35% of Arkansas Banks Closed in Past Decade

March 22, 2016

A lack of succession planning, the costs of fighting cyberattacks and competition with online mortgage companies that have no brick and mortar branches are some of the reasons the number of banks in Arkansas has fallen by 35 percent over the past decade, financial experts said.

The number of institutions could drop another 30 percent in the next 10 years, said Phil Baldwin, chief executive officer of Citizens Bank in Batesville, which has about $725 million in assets.

“I think for really, really small banks in very small markets, there could be a time when there is no value there anymore,” Baldwin told the Arkansas Democrat-Gazette. “The bigger banks in Arkansas right now are probably not interested in buying small banks. They’re so big it doesn’t matter. They are out buying big banks.”

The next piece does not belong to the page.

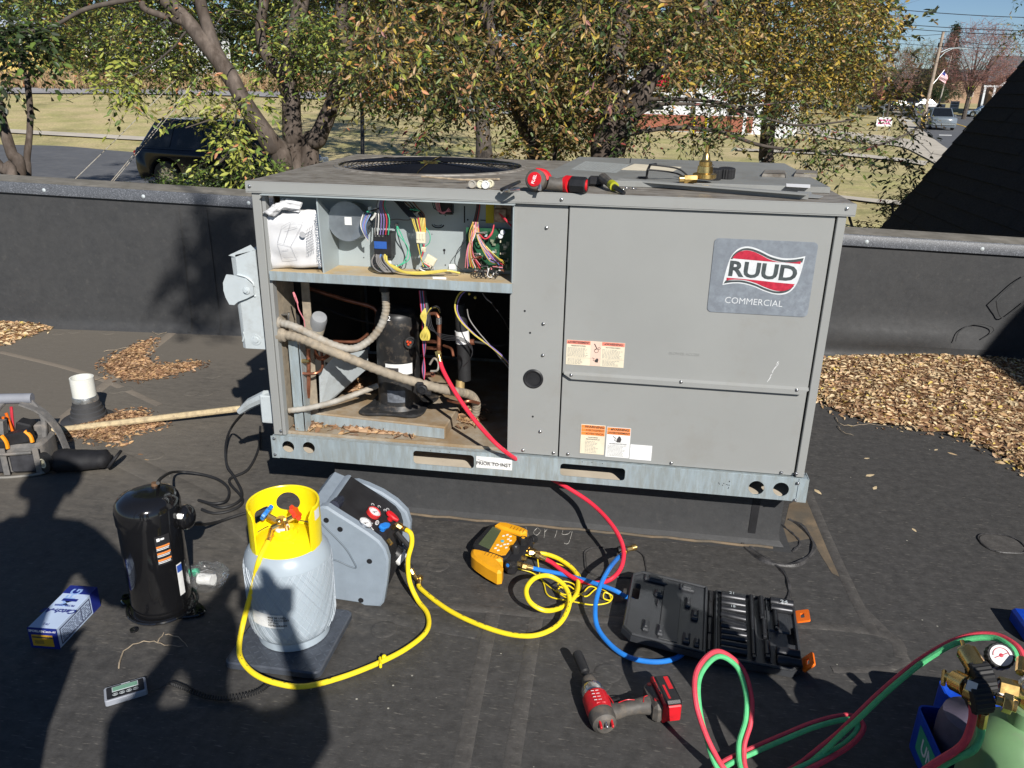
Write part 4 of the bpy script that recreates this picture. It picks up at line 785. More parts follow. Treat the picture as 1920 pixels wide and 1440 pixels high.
# circuit board
a, b = fr(873, 427, .09), fr(958, 512, .09); mb = MB(); mb.box(((a.x+b.x)/2, .100, (a.z+b.z)/2+.003), (b.x-a.x, .004, a.z-b.z-.006)); pcb = part(mb, 'circuit_board', K['green_pcb'], label='green control circuit board crowded with wires')
W, H = b.x-a.x, a.z-b.z
for i in range(46):
    u, v = random.uniform(.3, .95), random.uniform(.08, .85); s1_, s2_ = random.uniform(.003, .012), random.uniform(.003, .012); mb = MB(); mb.box((a.x+u*W, .094-.002, b.z+v*H), (s1_, random.uniform(.006, .014), s2_)); part(mb, 'board_component', K[random.choice(['pcb_pale', 'black_plastic', 'pcb_pale', 'pcb_pale', 'galv_white', 'green_pcb', 'nylon'])], pcb)
for cx, cz in ((942, 437), (938, 444)): q = fr(cx, cz, .088); mb = MB(); mb.cyl(q, q+Vector((.004, -.02, .006)), .008, n=14); part(mb, 'capacitor', K['galv_white'], pcb)
cols = ['w_red', 'w_yellow', 'w_yellow', 'w_purple', 'w_blue', 'w_purple', 'w_pink', 'w_red', 'w_black', 'w_gray', 'w_orange', 'w_white', 'w_black', 'w_pink', 'w_yellow', 'w_black']
for i in range(44):
    c = random.choice(cols); t = random.random(); x0 = 885+10*random.random()
    if i < 16: wire([(x0, 415+3*random.random(), .07), (880+12*random.random(), 438, .045), (878+8*t, 460, .04), (874+16*t, 480, .04), (872+34*t, 498+6*random.random(), .06)], c, .0017)
    elif i < 38: wire([(x0+2, 416, .07), (894+4*t, 440, .045), (902+10*t, 462, .035), (918+16*t, 480+10*random.random(), .04), (935+12*t, 488+16*random.random(), .07)], c, .0017)
    else: wire([(x0+2, 418, .07), (897+4*t, 436+5*t, .05), (910, 448, .04), (922, 440-6*t, .045), (926, 424-4*t, .06)], 'w_red', .0021)
for i in range(7): wire([(893+i, 366, .08), (894+i, 388, .075), (888+i*1.2, 416, .07)], random.choice(['w_black', 'w_red', 'w_brown']), .0021)
for i in range(26):
    x = 880+random.random()*68; y = 494+random.random()*18; wire([(x, y, .075), (x+random.uniform(-6, 6), y+3, .055), (x+random.uniform(-8, 8), y+random.uniform(2, 7), .06)], random.choice(['w_black', 'w_pink', 'w_black', 'w_white', 'w_gray', 'w_brown']), .0019)
for i in range(5): x = 890+i*9; wire([(x, 503, .06), (x-3, 516, .03), (x+4, 520, .025), (x+9, 512, .04)], 'w_white' if i == 3 else 'w_black', .0017)
wire([(869, 508, .06), (853, 494, .05), (858, 470, .06), (875, 448, .07), (884, 420, .08)], 'w_black', .0014)
a, b = fr(926, 392, .07), fr(948, 418, .07); mb = MB(); mb.box(((a.x+b.x)/2, .09, (a.z+b.z)/2), (b.x-a.x, .03, a.z-b.z), bev=.002); mb.box(((a.x+b.x)/2+.008, .105, (a.z+b.z)/2+.008), (.05, .02, .055)); part(mb, 'transformer', mat('rusty tan transformer', (.42, .32, .22), .7, var=.3, sc=40, dirt=(.2, .1, .06), dsc=60), label='rust speckled tan transformer')
for i in range(4): wire([(936+i*2, 400+i*3, .06), (946, 408+i, .04), (954+i*3, 418+3*i, .04), (964, 424-i*8, .05)], 'w_red', .0016)
a, b = fr(911, 380, BY-.002), fr(926, 419, BY-.002); mb = MB(); mb.box(((a.x+b.x)/2, BY-.002, (a.z+b.z)/2), (b.x-a.x, .001, a.z-b.z)); part(mb, 'yellow_label', mat('yellow label', (.62, .50, .02), .5))
for (x, y, w2, h2) in ((730, 492, .014, .012), (848, 500, .022, .016), (824, 522, .045, .009)):
    q = fr(x, y, .05 if y < 510 else -.001); mb = MB(); mb.box(q+Vector((0, 0, 0)), (w2, .001 if y < 510 else .002, h2)); part(mb, 'tape_tag', K['label_white'])
# document bag resting on the shelf: a thing of its own
def sheet(px, y, thick, m, name, bulge=.02, n=14, seed=1):
    P4 = [fr(*q, y) for q in px]; vs = []; fs = []
    for j in range(n+1):
        for i in range(n+1):
            u, v = i/n, j/n; p = (P4[0].lerp(P4[1], u)).lerp(P4[3].lerp(P4[2], u), v); wob = noise.noise(Vector((u*4, v*4, seed)))*.010+noise.noise(Vector((u*9, v*9, seed+3)))*.004
            p = p+Vector((noise.noise(Vector((v*5, seed, 0)))*.004, -bulge*sin(pi*u)**.5*sin(pi*min(1, v*1.0+.05))**.5+wob if 0 < v else 0, (noise.noise(Vector((u*6, seed, 1)))*.008 if j == 0 else 0))); vs.append(p)
    nn = len(vs); vs += [v+Vector((0, thick, 0)) for v in vs]
    for j in range(n):
        for i in range(n): a = j*(n+1)+i; fs += [(a, a+n+1, a+n+2, a+1), (nn+a, nn+a+1, nn+a+n+2, nn+a+n+1)]
    for i in range(n):
        for a, b in ((i, i+1), (n*(n+1)+i+1, n*(n+1)+i), ((i+1)*(n+1), i*(n+1)), (i*(n+1)+n, (i+1)*(n+1)+n)): fs.append((a, b, b+nn, a+nn))
    mb = MB(); mb.add(vs, fs); return mb
bag = thing('document_bag', 'white plastic bag of installation instructions standing in the open control bay', 'plastic bag', (.13, .06, SZ))
def bpart(mb, n, m, **k): return mb.build(n, m, bag, world=True, **k)
K['poly'] = mat('white poly bag', (.66, .66, .67), .35, var=.05, sc=10, coat=.2)
bpart(sheet([(489, 400), (598, 393), (606, 501), (501, 503)], .02, .02, K['poly'], 'x'), 'paper_packet', K['poly'], ang=80)
mb = sheet([(503, 390), (537, 371), (566, 380), (560, 398)], .0, .008, None, 'x', .012, 8, 5); bpart(mb, 'bag_flap', K['poly'], ang=80)
mb = sheet([(492, 398), (520, 381), (536, 386), (512, 408)], -.01, .006, None, 'x', .01, 8, 8); bpart(mb, 'bag_flap', K['poly'], ang=80)
mb = MB(); yq = -.0085
def ln(a, b, r=.0005, yq=-.010): mb.tube([fr(*a, yq), fr(*b, yq)], r, 3)
for a, b in (((528, 425), (545, 416)), ((545, 416), (568, 417)), ((528, 425), (520, 455)), ((545, 418), (532, 456)), ((568, 417), (545, 462)), ((520, 455), (545, 462)), ((520, 457), (530, 483)), ((545, 462), (558, 482)), ((530, 483), (558, 482)), ((528, 470), (541, 468)), ((533, 430), (558, 425))): ln(a, b)
bpart(mb, 'line_drawing', mat('faint grey print', (.35, .35, .36), .6))
mb = MB(); q = fr(567, 440, -.012); mb.cyl(q, q+Vector((0, .001, 0)), .010, n=20); bpart(mb, 'round_emblem', mat('pale grey print', (.42, .42, .43), .6))
mb = MB(); q = fr(598, 452, -.006); mb.text('INSTALLATION INSTRUCTIONS', .0125, Matrix.Translation(q) @ Matrix(((0, 1, 0, 0), (0, 0, -1, 0), (-1, 0, 0, 0), (0, 0, 0, 1))) @ RX(0) @ T(0, 0, .010), .0002, off=.0002); bpart(mb, 'lettering', mat('blue grey print', (.08, .12, .17), .6))
mb = MB()
for k in range(5):
    q = fr(586-k*3, 425+k*2, -.013)
    for j in range(9): mb.box(q+Vector((0, 0, -.009*j)), (.0018, .0006, random.uniform(.004, .008)))
bpart(mb, 'fine_print', mat('grey print 2', (.3, .3, .31), .6))
# ================================================================ COMPRESSOR BAY
def cyl_profile(mb, base, r, h, dome=.3, n=36, lip=True):
    pr = [(r, 0)]+([(r, h*.80), (r*1.03, h*.81), (r*1.03, h*.86)] if lip else [])+[(r*1.0, h*.90)]+[(r*cos(a)**.6 if a < pi/2-.01 else 0, h*.90+h*.10*sin(a)) for a in np.linspace(.25, pi/2, 8)]
    mb.lathe(pr, T(*base), n)
cb = G(750, 762, pz); ch = None
for k in range(400):
    if (pz+k*.002) and True:
        pass
tq = Y(748, 577, cb.y); chh = tq.z-pz+.008; cr = .080
mb = MB(); cyl_profile(mb, cb+Vector((0, 0, .012)), cr, chh-.012); comp = part(mb, 'fixed_compressor', K['comp_black'], label='dusty black compressor fixed inside the open bay, marked 2')
mb = MB(); mb.prism([(cr*1.55*cos(a)*(1+.35*abs(cos(2*a))**3), cr*1.3*sin(a)*(1+.35*abs(cos(2*a))**3)) for a in np.linspace(.78, 2*pi+.78, 49)[:-1]], .004, .014, T(*cb) @ RZ(.75), b=.003); mb.lathe([(cr+.012, .012), (cr, .03)], T(*cb), 36, caps=False); part(mb, 'compressor_foot', K['comp_black'], comp)
for dx, dy in ((-.098, -.05), (.075, -.085)): mb = MB(); mb.lathe([(.02, 0), (.018, .016), (.008, .017), (.0, .017)], T(cb.x+dx, cb.y+dy, pz), 14); part(mb, 'rubber_grommet', K['rubber'], comp)
mb = MB(); mb.text('2', .024, Matrix.Translation(Vector((cb.x-.006, cb.y-cr-.0015, pz+chh*.93))) @ RX(pi/2-.5), .0004); part(mb, 'chalk_number', K['white_ink'], comp)
def onc(ang, z, r): return Vector((cb.x+r*sin(ang), cb.y-r*cos(ang), z))
def wrap(mb, a0, a1, z0, z1, r, n=8): 
    vs = []
    for k in range(n+1): a = a0+(a1-a0)*k/n; vs += [onc(a, z0, r), onc(a, z1, r)]
    mb.add(vs, [(2*k, 2*k+2, 2*k+3, 2*k+1) for k in range(n)])
zc = Y(752, 690, cb.y-cr).z; mb = MB(); wrap(mb, -.35, .95, zc-.03, zc+.012, cr+.0012); cl_ = part(mb, 'compressor_label', K['label_white'], comp, ang=80)
mb = MB(); wrap(mb, -.33, .28, zc-.018, zc-.002, cr+.0020); part(mb, 'label_print', K['ink'], cl_, ang=80)
zc2 = Y(752, 742, cb.y-cr).z; mb = MB(); wrap(mb, -.30, .55, zc2-.03, zc2+.018, cr+.0012); part(mb, 'rating_plate', mat('plate grey', (.12, .13, .15), .4, var=.3, sc=60), comp, ang=80)
q = Y(768, 641, cb.y-cr*.8); mb = MB(); mb.lathe([(.022, 0), (.022, .012), (.017, .012), (.016, .004), (0, .004)], T(*q) @ RZ(.5) @ RX(pi/2), 20); part(mb, 'terminal_fence', K['comp_black'], comp)
mb = MB()
for k in range(3): a = k*2.1+.3; mb.box((q.x+.006*cos(a), q.y-.012, q.z+.006*sin(a)), (.008, .01, .008), None, .002)
part(mb, 'terminal_block', mat('red orange terminal', (.65, .08, .03), .4), comp)
# conduits
def flex(pts, r, m, name='flexible_conduit', rib=True, lab=None):
    p = spl([q if isinstance(q, Vector) else fr(*q) for q in pts], 16); mb = MB(); rd = (lambda t: r*(1+.06*sin(t*len(p)*1.6))) if rib else r
    mb.tube(p, rd, 12); return part(mb, name, m, label=lab)
flex([(520, 604, .03), (545, 610, .02), (580, 625, .02), (620, 645, .03), (660, 654, .06), (690, 640, .09), (712, 615, .10), (723, 585, .10), (723, 560, .10), (721, 530, .10)], .0135, K['conduit'], lab='upper gray flexible conduit rising to the shelf')
flex([(527, 627, .03), (560, 633, .02), (600, 650, .01), (650, 670, .02), (700, 690, .03), (750, 708, .05), (800, 722, .06), (840, 732, .08), (870, 737, .16), (885, 743, .2), (893, 757, .22), (891, 775, .24)], .0165, K['conduit2'], lab='thicker brown dusted conduit crossing the bay')
flex([(541, 770, .04), (580, 765, .06), (630, 752, .10), (680, 734, .16), (708, 723, .20)], .0105, K['conduit'], lab='thin pale conduit low on the left of the bay')
for px, py, r, m in ((518, 604, .022, 'conduit'), (528, 628, .026, 'conduit2')):
    q = fr(px, py, .03); mb = MB(); mb.lathe([(r*.8, -.016), (r, -.012), (r, .010), (r*.85, .014)]+[(r*.7, .018)], T(*q) @ RY(pi/2-.15), 14); part(mb, 'conduit_connector', K[m])
q = fr(721, 541, .1); mb = MB(); mb.cyl(q-Vector((0, 0, .01)), q+Vector((0, 0, .014)), .018, n=16); part(mb, 'conduit_connector', K['rubber'])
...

Bankers are feeling the competitive pinch, too, from businesses like Wal-Mart and Rocket Mortgage — a subsidiary of Quicken Loans and one of the largest mortgage lenders in Arkansas.

“(Rocket Mortgage does) everything online and they have no branches,” Baldwin said. “And small banks are competing against that.”

There were 161 banks based in Arkansas at the end of 2005 and 104 at the end of 2015 — a decline of 35 percent.

In Arkansas, there are 11 banks with more than $1 billion in assets, 35 between $970 million and $205 million and 58 with less than $200 million in assets.

The lack of succession planning is one of the causes of bank mergers because there are no younger members of the family moving into management, said Garland Binns, a Little Rock banking attorney with the Dover Dixon Horne firm.

“The younger members of the family move away and gravitate to larger metropolitan areas, where there is more opportunity for employment,” Binns said.

Sean Williams, chief executive officer of First National Bank of Wynne, said banks need to form partnerships with each other and assist with compliance issues.

“We’ve got to figure out how to help one another,” Williams said. “It’s going to be a challenging environment.”